The World We Want: The Big Picture II

By David Korten | Great Turning website

Read more posts in The World We Want series.

 


The second piece of the big picture of the human confrontation with the limits of our Mother Earth is an unraveling of the social fabric of civilization that is a consequence of extreme and growing inequality. A world divided between the profligate and the desperate cannot long endure. It intensifies competition for Earth’s resources, undermines the legitimacy of our institutions, and drives an unraveling of the social fabric of mutual trust and caring essential to healthy social function.

In 2005, Forbes Magazine counted 691 billionaires in the world. This year, only three years later, it counted 1,250, nearly double, and estimated their combined wealth at $4.4 trillion. These are the people who get the big tax breaks. According to a United Nations study, the richest 2% of the world’s people now own 51% of all the world’s assets. The poorest 50% own only 1%. That is why we call them poor, because they don’t own any assets. When the rich own everything, there is nothing left for the poor to own.

A poor family wants a small plot of land to grow some food. A billionaire wants that land for a 20,000-square-foot vacation home he may reside in for no more than a few days a year. Can you guess who gets the land? They tell us economic growth is essential to lift the poor to prosperity. All too often economic growth lifts the yachts and swamps the naked swimmers.

Most growth in consumption in recent years has not been at the bottom where it is needed. It’s been at the very top among the already super wealthy. Our real resources are shrinking, and whatever resources are left, the rich can easily buy them. Speaking of billionaires and their yachts, I love the quote from one clueless billionaire commenting on the rising price of gas. “Last year it cost me $30,000 for a tank of diesel for my yacht. Now it costs me $60,000. It’s no big deal.”

For the super rich, if we run out of oil, there is always ethanol. Meanwhile, desperate mothers watch helplessly as their babies die for lack of food.

We cannot grow our way out of poverty. The only way to end poverty and heal our social divisions on an already overstressed planet is through a redistribution of resources from rich to poor and from nonessential to essential uses. Ooops. Can’t you just hear the right wing windbags? Hey, that Korten guy, he’s talking about equity. He must be a communist.

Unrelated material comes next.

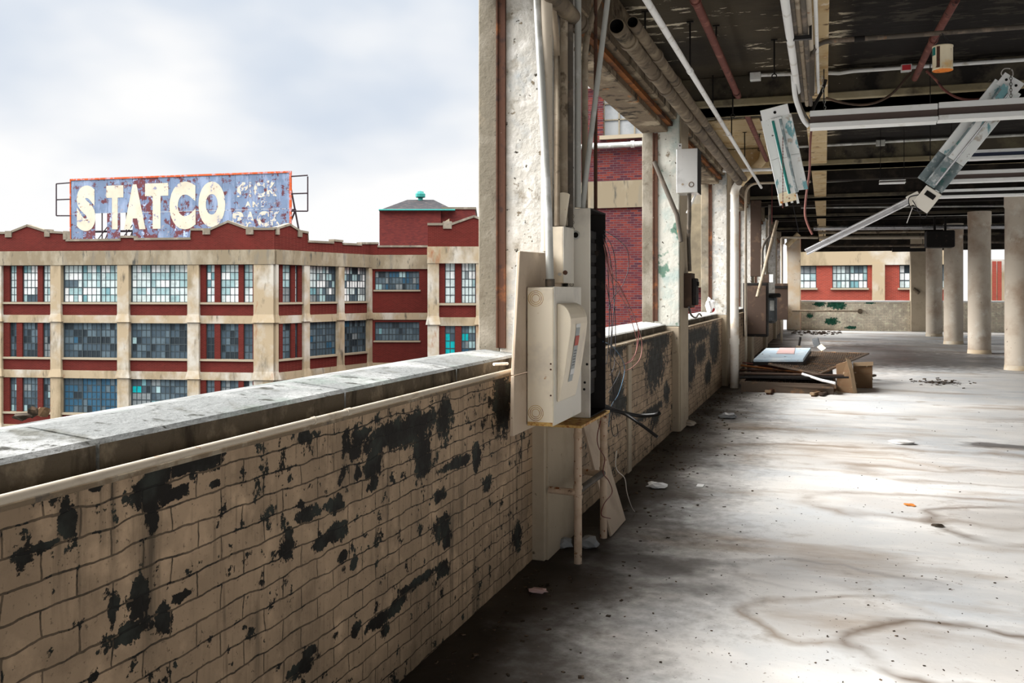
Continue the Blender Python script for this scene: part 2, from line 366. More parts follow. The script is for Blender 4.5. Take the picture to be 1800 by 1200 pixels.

Actually, I’m a proud American patriot. I grew up with the patriotic story that the United States is a middle-class democracy without the extremes of class division that characterize other societies. That story once made us proud and the envy of the world. Of course, it was never quite accurate, but it expressed a beautiful, widely shared human ideal that we must now reclaim. Equity is an essential foundation of true democracy and of our national ideal and self-image. Equity can even be defended on the grounds of rightful inheritance and property rights. Think about it.

Natural wealth was created by our Earth Mother and is, therefore, a common heritage of all her children, including all non-human species. None of us has a right to abuse that wealth or to monopolize it to the exclusion of our sisters and brothers.